Photogrammetry


Photogrammetry – 3D Modelling

Mellrichstadt Cemetery: Processing Photogrammetric Model

Photogrammetry is the “science of measuring in photos”, and is most commonly used in remote sensing, aerial photography, archaeology, architecture and other fields where we need to determine measurements from photographs. Over the past few years photogrammetry has grown in popularity and is widely used in creating a three dimensional model representation out of photographs.

The underlying principle of photogrammetry is that while a single photograph can only yield two-dimensional coordinates, height and width, two overlapping images of the same scene, taken slightly apart from each other can allow the third dimension (depth) to be calculated.

This is much the same way as the human visual system generates depth perception from the images projected by our two eyes.

We are able to see objects in three dimensions, judge volume, distance and relative size, all because of our stereoscopic vision. This is due to the fact that our brain receives two slightly different images resulting from the different positions of the left and the right eye and due to the fact of the eye’s central perspective.

This principle of stereoscopic viewing is the underlying principle of photogrammetry.

If two photos are taken of the same object but from slightly different positions, one may calculate the three-dimensional coordinates of any point which is represented in both photos. The two camera positions view the object from so-called “lines of sight”. These lines of sight are mathematically intersected to produce the 3-dimensional coordinates of the points of interest. This same principle of triangulation is also the way our two eyes work together to gauge distance.

Digital Photogrammetry

The rapid development of the computer after the 2nd world war saw the beginnings of analytical photogrammetry and algebraic based formulas which advanced digital aerial triangulation. However, the advent of the digital photograph and advanced software for image data processing saw this evolution bloom into a fast and practical field for interactive photographic imaging.

Today, a large number of photogrammetric based software solutions exist on the market.

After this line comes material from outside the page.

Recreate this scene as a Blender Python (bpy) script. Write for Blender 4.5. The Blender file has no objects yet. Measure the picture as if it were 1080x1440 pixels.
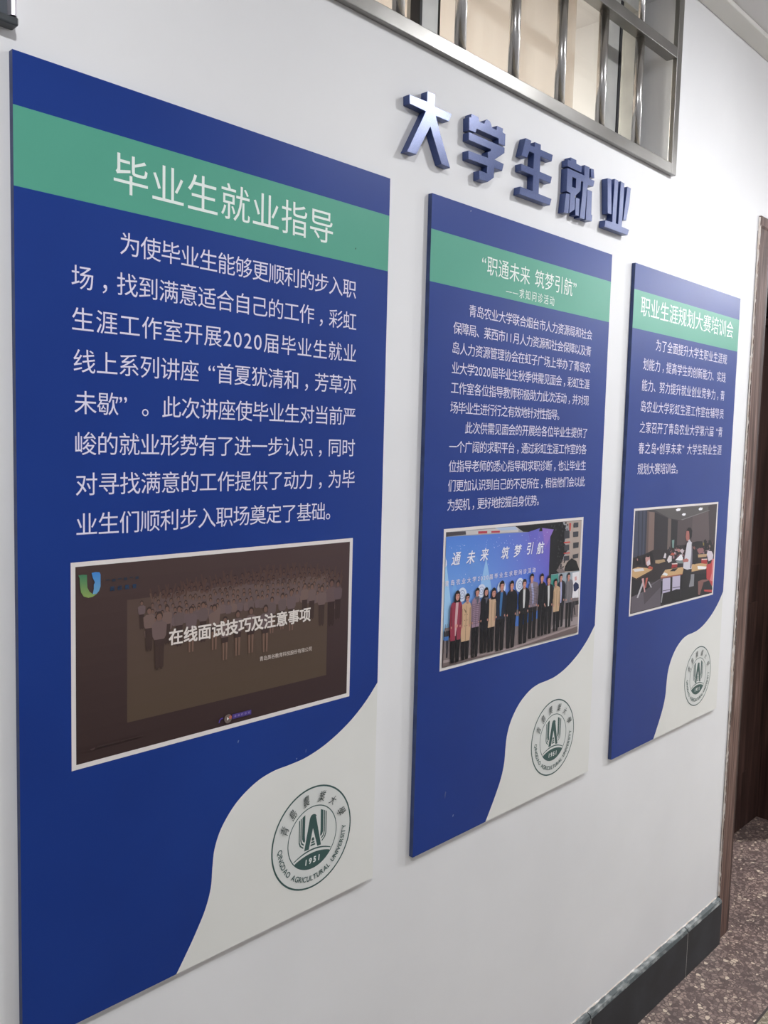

Some are based on multiple images and use triangulation principles much like 3D scanners, while others use the stereo image principle.

It is important however to remember that stereo imaging is not 3D photographic modeling. The camera, like the human eye can not calculate what it cannot see. It may guess, extrapolate, average, calculate and estimate based on the information available. However, true depth calculation can be performed only if the area in question was captured by the imaging system. In two overlapping images there will be large areas of information absent by occlusion. Nevertheless, even if full, and analytically accurate information is not present, interactive stereo images can greatly enhance our perception of the object. This is most apparent in reliefs, three dimensional surfaces and rough textures.

Full scale photogrammetry, on the other hand will attempt to cover the area in question from multitude of angles, thus allowing the full recreation of a measurable 3d reproduction of the subject.

Photogrammetry in Mellrichstadt

One of the central applications of imaging in this project was the mapping out of the cemetery, reproducing an accurate floor plan and providing both virtual access to the site and tagging the graves with as much information as possible.

To this purpose drone photography was employed by The Institute for the Preservation of Cultural Heritage, Digitization Lab, Yale University, under the directorship of Professor Stefan Simon. http://ipch.yale.edu/about-ipch

For the 3d area mapping in this project, the Agisoft Photoscan software was chosen. This software allows an unlimited number of overlapping photographs taken at different angles around an object to be converted into a massive point cloud, and creates high-resolution, textured 3D model.